Testing
As I explained before, I do not have the specialized equipment for PSU testing (which costs thousands of dollars). So the best way I could do test the PSU is by using what we’ve got. My testing method involves comparing the voltage and power consumption reading during idle and at full load. I know it’s not the most accurate method technically, but I think this simple method should provide some ideas of the performance of the power supply in terms of stability and power consumption.

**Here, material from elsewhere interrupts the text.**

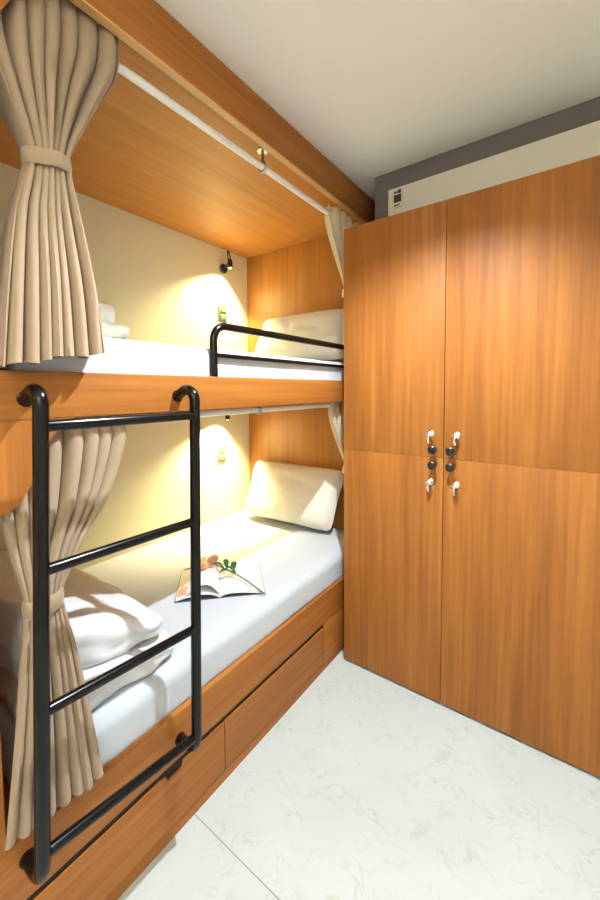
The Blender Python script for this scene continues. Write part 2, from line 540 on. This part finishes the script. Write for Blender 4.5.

The main thing to watch out for, is the fluctuation on the +12V line. If the +12V line drops to below 11.5V during full load … then you’ve got trouble. The system may unstable and you might also get random reboots.
For our tests, we used our Project Core Arancio system which is comprised of an ASRock Fatal1ty X99 Killer 3.1 motherboard, along with an overclocked Intel Core i7-6800K at 4.0GHz, as well as 16GB of ADATA XPG Dazzle DDR4-2400 ram in dual channel mode.
We used AIDA64 and simultaneously ran both CPU and GPU stress test which produces 100% load. We then checked the voltage readings on AIDA64 and HWinfo64. A power meter was used to record the peak power consumption of the system.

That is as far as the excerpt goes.